Almira Hollander Pitman
Quick Facts
Biography
Almira Hollander Pitman (1854 – December 17, 1939) was an American suffragist and women's rights activist. Pitman was largely active in New England and Massachusetts suffrage organizations. She was also instrumental in working for women's suffrage in Hawaii. Pitman was also known for her writing.
Biography
Almira "Mira" Hollander was born in Massachusetts in 1854 and grew up in Brookline. She married Benjamin Franklin Keolaokalani Pitman, who was the son of Benjamin Pitman, in 1875. Born in the Kingdom of Hawaii, Benjamin F. K. Pitman was of Native Hawaiian noble descent and the son of Kinoʻoleoliliha, a high chiefess of Hilo.
Almira Pitman became involved with women's suffrage in 1884 when she joined the New England Woman Suffrage Association (NEWSA). She went on to become the recording secretary of the Brookline Suffrage Association and in 1913, chair of the Ways and Means Committee of the Massachusetts Woman Suffrage Association (MWSA). Pitman was in charge of the Bay State Suffrage Festivals 1913, 1915, and 1919, helping to raise money for suffrage organizations.
Pitman and her husband visited Hawaii for six weeks starting on January 29, 1917. The couple was received warmly by her husband's Hawaiian extended family and he was honored as a descendant of Hawaiian chiefs. Pitman, who was already known to suffragists in Hawaii as an activist, was invited to speak around the islands. Pitman spoke to nearly all of the members of the territorial legislature about women's suffrage. She also promised suffragists that she would advocate for Hawaii's right to determine women's suffrage.
In 1917, a bill was presented by Prince Jonah Kūhiō Kalanianaʻole to the United States Congress to allow Hawaii to legislate on suffrage. Pitman, Anna Howard Shaw and Maud Wood Park all testified in front of the House Committee on Woman Suffrage about the bill on April 29, 1918. When the bill passed in June, Pitman was given credit for helping its passage.
After the passage of the Nineteenth Amendment, Pitman remained an activist for women's rights.

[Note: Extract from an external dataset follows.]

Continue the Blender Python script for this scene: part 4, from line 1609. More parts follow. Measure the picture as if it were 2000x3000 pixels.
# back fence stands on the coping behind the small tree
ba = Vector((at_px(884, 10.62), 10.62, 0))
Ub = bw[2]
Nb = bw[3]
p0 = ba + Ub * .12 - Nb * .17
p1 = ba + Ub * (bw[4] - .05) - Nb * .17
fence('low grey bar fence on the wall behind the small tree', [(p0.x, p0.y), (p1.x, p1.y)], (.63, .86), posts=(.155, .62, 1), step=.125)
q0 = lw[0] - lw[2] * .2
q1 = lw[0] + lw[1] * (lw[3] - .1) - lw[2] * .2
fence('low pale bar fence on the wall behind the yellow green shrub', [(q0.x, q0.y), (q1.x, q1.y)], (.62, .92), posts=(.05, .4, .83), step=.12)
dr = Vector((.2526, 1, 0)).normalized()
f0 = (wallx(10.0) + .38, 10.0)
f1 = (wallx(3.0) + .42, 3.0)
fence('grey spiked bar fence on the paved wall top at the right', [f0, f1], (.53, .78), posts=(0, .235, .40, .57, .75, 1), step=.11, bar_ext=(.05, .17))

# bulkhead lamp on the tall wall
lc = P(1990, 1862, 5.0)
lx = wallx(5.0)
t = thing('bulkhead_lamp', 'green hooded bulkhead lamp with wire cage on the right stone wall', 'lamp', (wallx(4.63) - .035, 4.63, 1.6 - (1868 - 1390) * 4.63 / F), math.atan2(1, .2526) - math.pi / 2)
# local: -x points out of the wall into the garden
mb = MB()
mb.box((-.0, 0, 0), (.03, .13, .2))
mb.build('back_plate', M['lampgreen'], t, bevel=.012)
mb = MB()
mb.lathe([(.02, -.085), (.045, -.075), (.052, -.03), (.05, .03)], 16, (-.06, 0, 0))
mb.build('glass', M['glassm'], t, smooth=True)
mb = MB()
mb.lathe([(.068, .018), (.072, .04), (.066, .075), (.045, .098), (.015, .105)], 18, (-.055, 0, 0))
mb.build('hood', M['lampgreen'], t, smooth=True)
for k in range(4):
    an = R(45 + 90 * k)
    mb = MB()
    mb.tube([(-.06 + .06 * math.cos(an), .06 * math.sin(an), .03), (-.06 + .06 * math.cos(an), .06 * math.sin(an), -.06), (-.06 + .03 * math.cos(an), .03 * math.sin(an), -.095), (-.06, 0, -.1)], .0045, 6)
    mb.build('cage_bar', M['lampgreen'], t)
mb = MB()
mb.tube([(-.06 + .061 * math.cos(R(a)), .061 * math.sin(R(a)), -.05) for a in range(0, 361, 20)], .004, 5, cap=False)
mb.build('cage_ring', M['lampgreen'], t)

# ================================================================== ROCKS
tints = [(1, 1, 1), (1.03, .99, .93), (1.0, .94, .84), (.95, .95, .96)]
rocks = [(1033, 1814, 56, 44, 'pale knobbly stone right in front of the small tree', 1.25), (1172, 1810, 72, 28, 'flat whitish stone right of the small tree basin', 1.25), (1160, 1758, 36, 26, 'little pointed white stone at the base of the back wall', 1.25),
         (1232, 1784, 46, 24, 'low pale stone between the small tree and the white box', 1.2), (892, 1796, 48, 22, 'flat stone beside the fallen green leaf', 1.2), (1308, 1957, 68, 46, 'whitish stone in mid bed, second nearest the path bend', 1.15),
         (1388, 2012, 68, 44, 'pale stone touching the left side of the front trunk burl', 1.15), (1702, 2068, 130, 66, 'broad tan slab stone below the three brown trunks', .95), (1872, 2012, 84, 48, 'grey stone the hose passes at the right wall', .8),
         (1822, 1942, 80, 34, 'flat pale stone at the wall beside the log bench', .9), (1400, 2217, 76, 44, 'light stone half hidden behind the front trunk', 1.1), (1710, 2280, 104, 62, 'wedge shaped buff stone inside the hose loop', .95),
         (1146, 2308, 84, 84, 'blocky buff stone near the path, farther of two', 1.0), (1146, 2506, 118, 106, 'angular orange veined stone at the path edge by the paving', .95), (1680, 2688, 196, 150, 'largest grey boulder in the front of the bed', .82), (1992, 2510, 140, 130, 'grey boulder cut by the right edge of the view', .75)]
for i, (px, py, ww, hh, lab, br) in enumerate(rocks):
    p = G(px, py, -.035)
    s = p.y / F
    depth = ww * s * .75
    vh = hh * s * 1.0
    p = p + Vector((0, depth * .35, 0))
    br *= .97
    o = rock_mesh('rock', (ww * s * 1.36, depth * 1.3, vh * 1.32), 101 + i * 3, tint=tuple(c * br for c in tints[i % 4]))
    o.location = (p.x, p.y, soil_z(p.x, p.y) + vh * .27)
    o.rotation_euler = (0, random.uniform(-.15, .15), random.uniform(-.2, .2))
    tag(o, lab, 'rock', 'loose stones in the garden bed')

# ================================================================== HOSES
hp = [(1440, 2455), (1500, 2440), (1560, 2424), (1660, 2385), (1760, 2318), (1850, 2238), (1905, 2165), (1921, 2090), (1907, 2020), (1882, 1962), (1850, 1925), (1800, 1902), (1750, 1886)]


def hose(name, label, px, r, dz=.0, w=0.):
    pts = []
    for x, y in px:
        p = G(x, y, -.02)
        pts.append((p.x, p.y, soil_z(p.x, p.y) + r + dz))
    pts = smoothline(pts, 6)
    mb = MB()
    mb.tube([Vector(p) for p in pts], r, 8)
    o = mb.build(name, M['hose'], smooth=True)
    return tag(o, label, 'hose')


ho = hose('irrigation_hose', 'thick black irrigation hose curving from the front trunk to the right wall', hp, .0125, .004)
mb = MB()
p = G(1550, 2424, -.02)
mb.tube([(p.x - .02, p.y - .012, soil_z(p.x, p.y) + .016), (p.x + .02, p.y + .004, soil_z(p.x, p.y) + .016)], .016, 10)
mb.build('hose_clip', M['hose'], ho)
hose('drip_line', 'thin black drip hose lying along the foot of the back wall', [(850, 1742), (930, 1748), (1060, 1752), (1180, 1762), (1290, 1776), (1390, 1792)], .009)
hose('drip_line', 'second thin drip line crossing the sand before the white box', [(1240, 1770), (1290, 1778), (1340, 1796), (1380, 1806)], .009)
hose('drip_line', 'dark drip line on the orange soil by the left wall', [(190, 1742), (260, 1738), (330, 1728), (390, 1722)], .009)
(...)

She was also active in political groups, being a member of the Women's Republican Club of Massachusetts.
She and Benjamin F. K. Pitman had two sons. The elder son Benjamin attended Harvard College, and their younger son Theodore Pitman became a sculptor, dedicating a monument to his ancestors in 1928. Another Theodore, their great-grandson, donated a manuscript of notes from 1836 to 1861 to the Bishop Museum in 2007.
Pitman died on December 17, 1939, in Brookline.
Writing
- "The Turnip and the Rose". Woman's Journal: 56. April 3, 1909 – via Nineteenth Century Collections Online.
- "In Freedom's Land". Woman's Journal: 34. February 3, 1912 – via Nineteenth Century Collections Online.
- After Fifty Years: An Appreciation, and a Record of a Unique Incident. Norwood, Massachusetts: The Plimpton Press. 1931. OCLC 3703871.